The joint company can better protect data and applications across all environments thanks to the combination of Fortinet’s network security and ShieldX’s customer visibility and controls, the company said. Fortinet’s threat intelligence and alerts combined with the analysis of traffic flowing east-west in the data center should lead to faster response times, according to ShieldX.

ShieldX said it can autogenerate security policies for proper segmentation as well as provide context and quantify risk for all assets communicating with applications. The company said its patented microservices architecture allows the platform to elastically scale security while recording all changes in a report to ensure compliance.

The company said its unsupervised machine learning can generate security policies based on the risk score associated with vulnerabilities in the application structure.

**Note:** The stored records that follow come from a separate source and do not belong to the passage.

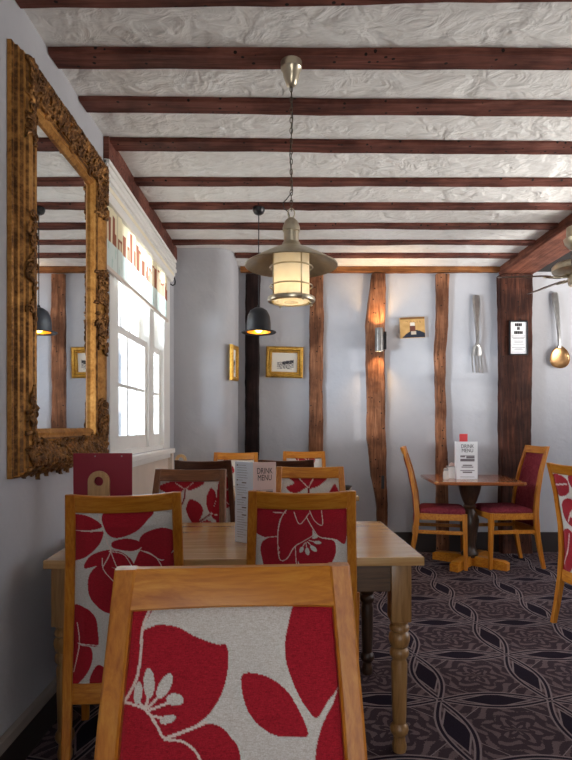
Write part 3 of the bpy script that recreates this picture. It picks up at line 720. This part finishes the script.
# ------------------------------------------------------------------ tables
def turned(bm, H, r):
    pr = [(.66, 0), (.72, .01), (.74, .03), (.62, .05), (.6, .07), (.86, .085), (.95, .10), (.9, .115), (.66, .13), (.7, .16), (.76, .25), (.8, .34), (.82, .40), (.7, .42), (.72, .425), (.95, .44), (.98, .455), (.9, .468), (.72, .475), (.92, .485), (1.04, .505), (1.08, .52), (1.0, .537), (.78, .548), (.98, .556), (1.0, .567), (.92, .577), (.78, .583), (.96, .592), (.98, .60)]
    lathe(bm, [(r * a, z * H / .60) for a, z in pr], 24)
def oak_table(label, loc, rotz, W_, D_, H, leg_mats, group='oak dining tables'):
    t = thing('dining_table', label, 'table', loc, rotz, group)
    bm = nb(); box(bm, 0, W_, 0, D_, H - .032, H, .005); link('tabletop', bm, M['tabletop'], t)
    za = H - .032; ins = .058
    for nm, bx in (('apron', (ins, W_ - ins, .040, .062)), ('apron', (ins, W_ - ins, D_ - .062, D_ - .040)), ('apron', (.040, .062, ins, D_ - ins)), ('apron', (W_ - .084, W_ - .062, ins, D_ - ins))):
        bm = nb(); box(bm, *bx, za - .105, za - .0005, .003); link(nm, bm, M['apron'], t)
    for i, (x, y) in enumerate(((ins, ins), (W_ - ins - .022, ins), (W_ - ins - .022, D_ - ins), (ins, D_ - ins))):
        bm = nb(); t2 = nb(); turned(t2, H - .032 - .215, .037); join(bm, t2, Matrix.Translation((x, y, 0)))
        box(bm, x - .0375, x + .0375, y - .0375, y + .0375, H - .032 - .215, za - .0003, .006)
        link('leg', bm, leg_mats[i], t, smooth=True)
    return t
L, DL = M['table_leg'], M['dark_leg']
th1 = math.radians(-1.2)
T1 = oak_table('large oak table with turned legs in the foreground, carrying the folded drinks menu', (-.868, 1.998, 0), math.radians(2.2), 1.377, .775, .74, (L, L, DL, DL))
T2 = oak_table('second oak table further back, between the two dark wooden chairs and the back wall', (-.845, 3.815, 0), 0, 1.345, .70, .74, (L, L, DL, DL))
# pedestal table
pt = thing('pedestal_table', 'small reddish square table on a turned pedestal by the back wall', 'table', (1.62, 4.94, 0), math.radians(-4))
bm = nb(); rings = []
for z, s in ((.732, .985), (.738, 1), (.755, 1), (.76, .988)):
    rings.append([(x * s, y * s, z) for x, y in rrect(.37, .37, .03)])
loft(bm, rings); link('tabletop', bm, M['redtop'], pt)
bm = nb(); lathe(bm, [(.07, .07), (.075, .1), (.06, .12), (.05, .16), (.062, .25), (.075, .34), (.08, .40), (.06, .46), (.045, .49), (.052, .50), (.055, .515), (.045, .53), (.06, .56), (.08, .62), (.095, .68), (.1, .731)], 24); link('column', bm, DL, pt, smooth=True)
for k in range(4):
    bm = nb(); a = PI / 4 + k * PI / 2 + .15; rings = []
    for r_, h in ((.03, .085), (.12, .085), (.3, .075), (.335, .06)):
        w = .036; rings.append([(r_ * math.cos(a) - sg * w * math.sin(a), r_ * math.sin(a) + sg * w * math.cos(a), z) for sg, z in ((-1, 0), (1, 0), (1, h), (-1, h))])
    loft(bm, rings); link('foot', bm, M['oak'], pt)

# ------------------------------------------------------------------ things on the tables
def textobj(txt, size, mat, parent, M4, name='lettering', sx=1.0, align='CENTER'):
    cu = bpy.data.curves.new(name, 'FONT'); cu.body = txt; cu.size = size; cu.align_x = align; cu.extrude = .0002; cu.space_line = .82
    ob = bpy.data.objects.new(name, cu); C.objects.link(ob)
    bpy.context.view_layer.update()
    me = bpy.data.meshes.new_from_object(ob.evaluated_get(bpy.context.evaluated_depsgraph_get())); bpy.data.objects.remove(ob)
    me.transform(M4 @ Matrix.Diagonal((sx, 1, 1, 1))); me.name = name; me.materials.clear(); me.materials.append(mat)
    ob = bpy.data.objects.new(name, me); C.objects.link(ob); ob.parent = parent; return ob
def page_matrix(p0, p1, z):
    """frame on an upright page running from p0 to p1 (left to right for the reader): x along, y up, z to the reader"""
    d = Vector((p1[0] - p0[0], p1[1] - p0[1], 0)).normalized(); n = Vector((d.y, -d.x, 0))
    m = Matrix((( d.x, 0, n.x, p0[0]), (d.y, 0, n.y, p0[1]), (0, 1, 0, z), (0, 0, 0, 1))); return m
def bars(rows, m, off=.0008):
    """rows of print: (x0, x1, y, h) in page metres"""
    bm = nb()
    for x0, x1, y, h in rows:
        t = nb(); box(t, x0, x1, y - h / 2, y + h / 2, off * .2, off); join(bm, t, m)
    return bm
def page(name, p0, p1, z0, z1, mat, parent, th=.0012):
    d = Vector((p1[0] - p0[0], p1[1] - p0[1], 0)); L_ = d.length; m = page_matrix(p0, p1, 0)
    t = nb(); box(t, 0, L_, z0, z1, -th, 0); bm = nb(); join(bm, t, m); return link(name, bm, mat, parent)
# folded drinks menu on the near table
X0, Y0 = at(253, 2.27), 2.27
fm = thing('folded_menu', 'tall folded DRINK MENU standing on the near oak table, pale blue page and pink page', 'menu', (X0, Y0, .7405))
A0, A1 = (-.078, .06), (0, 0); B1 = (.092, .035)
r5 = random.Random(5)
pa = page('page', A0, A1, 0, .332, plain('bluish_card', (228, 238, 248), .6, var=.02), fm)
pb = page('page', A1, B1, 0, .332, M['pink_card'], fm)
page('page', (-.078, .0615), (.092, .037), 0, .33, M['white_card'], fm)
ma = page_matrix(A0, A1, 0); rows = []
for i in range(30):
    y = .318 - i * .0102
    if i in (7, 13, 17, 20): rows.append((.038, .062, y, .0045)); continue
    w = r5.uniform(.03, .06); rows.append((.012, .012 + w, y, .0012))
    if i in (0, 6, 8): rows.append((.01, .016, y, .006))
link('small_print', bars(rows, ma), M['ink_light'], pa)
mb = page_matrix(A1, B1, 0)
textobj('DRINK\nMENU', .034, M['ink'], pb, mb @ Matrix.Translation((.05, .285, .0006)), 'lettering', .66)
link('menu_drawing', bars([(.012, .085, .218, .0015), (.012, .03, .213, .006), (.035, .05, .205, .008), (.055, .085, .211, .007), (.01, .09, .188, .012), (.02, .04, .191, .022), (.06, .075, .190, .018), (.03, .07, .10, .003), (.02, .08, .09, .002), (.025, .075, .07, .002)], mb), M['ink_light'], pb)
# burgundy menu board clipped to a wooden paddle
def paddle(name, label, loc, rotz, board, W_=.225, Hb=.30, pw=.062, ph=.22, px=-.02):
    t = thing(name, label, 'menu holder', loc, rotz)
    if board:
        bm = nb(); box(bm, -W_ / 2, W_ / 2, .012, .018, .03, .03 + Hb, .0015); bd = link('menu_board', bm, M['red_board'], t)
        bm = nb()
        for sx in (-.03, .075): lathe(bm, [(.003, 0), (.003, .002)], 10, (sx, 0, 0))
        bm.transform(Matrix.Translation((0, .0115, .03 + Hb - .012)) @ Matrix.Rotation(PI / 2, 4, 'X')); link('rivet', bm, M['steel'], bd)
    bm = nb(); pts = []; hw = pw / 2
    outline = [(-hw, 0), (hw, 0)] + [(hw * math.cos(a), ph - hw + hw * math.sin(a)) for a in np.linspace(0, PI, 13)]
    hole = [(.38 * pw / 2 * 1.2 * math.cos(a), ph - hw + .38 * pw / 2 * 1.2 * math.sin(a)) for a in np.linspace(0, 2 * PI, 24, endpoint=False)]
    # ring of quads between outline and hole (both resampled by angle about the hole's centre), plus the shank below
    cz = ph - hw; f = []; N_ = 24
    def out_at(a):
        c, s = math.cos(a), math.sin(a)
        if s >= 0: return (hw * c, cz + hw * s)
        k = hw / max(abs(c), abs(s)); return (k * c, cz + k * s)
    for y in (-.009, .009):
        o_ = [bm.verts.new((out_at(2 * PI * i / N_)[0], y, out_at(2 * PI * i / N_)[1])) for i in range(N_)]
        h_ = [bm.verts.new((hole[i][0], y, hole[i][1])) for i in range(N_)]
        for i in range(N_): bm.faces.new((o_[i], o_[(i + 1) % N_], h_[(i + 1) % N_], h_[i]))
        f.append((o_, h_))
    for i in range(N_):
        j = (i + 1) % N_
        bm.faces.new((f[0][0][i], f[1][0][i], f[1][0][j], f[0][0][j])); bm.faces.new((f[0][1][j], f[1][1][j], f[1][1][i], f[0][1][i]))
    box(bm, -hw, hw, -.009, .009, .02, cz - hw + .0005)
    bm.transform(Matrix.Translation((px, 0, 0))); link('paddle', bm, M['pale_ply'], t)
    bm = nb(); box(bm, px - .05, px + .05, -.035, .04, 0, .022, .003); link('base', bm, M['pale_ply'], t)
    return t
paddle('menu_holder', 'burgundy menu board in a pale wooden holder with a round hole, by the mirror', (at(102, 2.24), 2.24, .7405), math.radians(4), True, .232, .34, .083, .30, -.012)
paddle('menu_holder', 'pale wooden ring-topped holder on the second table, below the window sill end', (at(181, 4.2), 4.2, .7405), 0, False, .2, .3, .085, .268, 0)
# small things on the second table
tag(link('ramekin', (lambda bm: (lathe(bm, [(.03, 0), (.04, .03), (.042, .045), (.038, .045), (.03, .01)], 20), bm)[1])(nb()), M['ceramic'], smooth=True), 'white ramekin on the second table beside the folded menu', 'dish').location = (at(247, 3.98), 3.98, .7405)
tag(link('sauce_dish', (lambda bm: (lathe(bm, [(.025, 0), (.03, .02), (.05, .045), (.055, .05), (.048, .046), (.02, .012)], 20), bm)[1])(nb()), M['black'], smooth=True), 'black dish at the right end of the second table', 'dish').location = (at(345, 4.02), 4.02, .7405)
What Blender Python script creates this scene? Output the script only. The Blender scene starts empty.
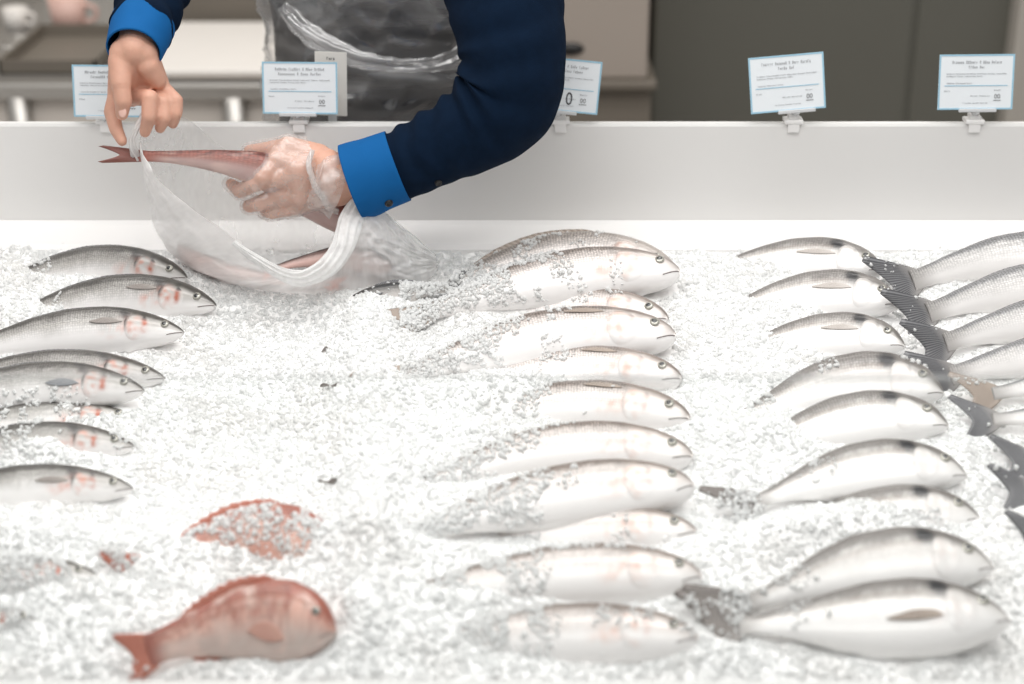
import bpy, bmesh, math, random
import numpy as np
from mathutils import Vector, noise
from mathutils.bvhtree import BVHTree

random.seed(7)
rng = np.random.default_rng(7)
COL = bpy.context.scene.collection
R = math.radians
W, H = 1024.0, 684.0
F = 1600.0                       # focal length in pixels
PITCH = R(24.0)
CAM = np.array([0.0, 0.0, 1.65])
RT = np.array([1.0, 0, 0])
UP = np.array([0, math.sin(PITCH), math.cos(PITCH)])
FW = np.array([0, math.cos(PITCH), -math.sin(PITCH)])


def ray(px, py):
    return RT * ((px - 512.0) / F) + UP * ((342.0 - py) / F) + FW


def P(px, py, y):
    d = ray(px, py)
    return CAM + d * (y / d[1])


def proj(p):
    q = np.asarray(p) - CAM
    dz = q @ FW
    return 512 + F * (q @ RT) / dz, 342 - F * (q @ UP) / dz


# ------------------------------------------------------------------ the sloping bed of ice
B0 = P(512, 250, 2.06)
SL = R(10.0)
BV = np.array([0, math.cos(SL), math.sin(SL)])
BN = np.array([0, -math.sin(SL), math.cos(SL)])


def bedP(px, py, h=0.0):
    d = ray(px, py)
    o = B0 + BN * h
    return CAM + d * (((o - CAM) @ BN) / (d @ BN))


def bedUV(u, v, h=0.0):
    return B0 + np.array([u, 0, 0]) + BV * v + BN * h


# ------------------------------------------------------------------ helpers
def mesh_obj(name, verts, faces, mat, parent=None, smooth=True, uv=None, col=None, loc=None):
    verts = np.asarray(verts, dtype=float)
    off = np.zeros(3)
    if parent is not None:
        q = parent
        while q is not None:
            off = off + np.array(q.location)
            q = q.parent
    elif loc is not None:
        off = np.asarray(loc, float)
    me = bpy.data.meshes.new(name)
    me.from_pydata((verts - off).tolist(), [], [list(map(int, f)) for f in faces])
    if uv is not None:
        uvl = me.uv_layers.new(name='UVMap')
        idx = np.empty(len(me.loops), dtype=np.int32)
        me.loops.foreach_get('vertex_index', idx)
        uvl.data.foreach_set('uv', np.asarray(uv, dtype=np.float32)[idx].ravel())
    if col is not None:
        c = me.color_attributes.new(name='Pigment', type='FLOAT_COLOR', domain='POINT')
        cc = np.ones((len(verts), 4), dtype=np.float32)
        cc[:, :3] = col
        c.data.foreach_set('color', cc.ravel())
    if smooth:
        me.polygons.foreach_set('use_smooth', np.ones(len(me.polygons), dtype=bool))
    me.materials.append(mat)
    me.update()
    o = bpy.data.objects.new(name, me)
    COL.objects.link(o)
    if parent is not None:
        o.parent = parent
    elif loc is not None:
        o.location = loc
    return o


def tag(o, label=None, cat=None, group=None, kind=None):
    if label: o['label'] = label
    if cat: o['category'] = cat
    if group: o['group'] = group
    if kind: o['kind'] = kind
    return o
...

ShieldX said it can also automatically prevent exploits from attacking the vulnerabilities through deep packet inspection as well as the automated creation and deployment of security policies.

This is Fortinet’s third deal in the past eight months, and comes three months after the company bought Panopta for $34 million to automate management of servers, containers, applications, databases, cloud infrastructure, and virtual appliances. The company also bought Opaq for $8 million in July to strengthen distributed network protection from data centers and branch offices to remote users and IoT devices.

ShieldX was founded in 2015, raised $34 million of outside funding, and employs 43 people, down from a high of 64 employees in April 2019, according to LinkedIn and Crunchbase. The company closed a $25 million Series B round in December 2017 led by Bain Capital Ventures, and followed that with an August 2019 investment for an undisclosed amount from Thomvest Ventures.

The company has a number of high-profile board members, including FireEye Founder Ashar Aziz, former Symantec President and COO Michael Fey, former Palo Alto Networks President Mark Anderson, NTT Security CEO Matthew Gyde, and Aspect Ventures Co-Founder Theresia Gouw, who lead the firm’s early investments in Cato Networks, Exabeam and Forescout.

The same month Thomvest invested, Levine joined Shield X as CEO following nearly five years leading Waltham, Mass.-based data protection vendor Digital Guardian. “It did not take long for me to recognize that ShieldX is where I wanted to be, if the founders and board would have me,” Levine wrote on a ShieldX blog at the time of his arrival.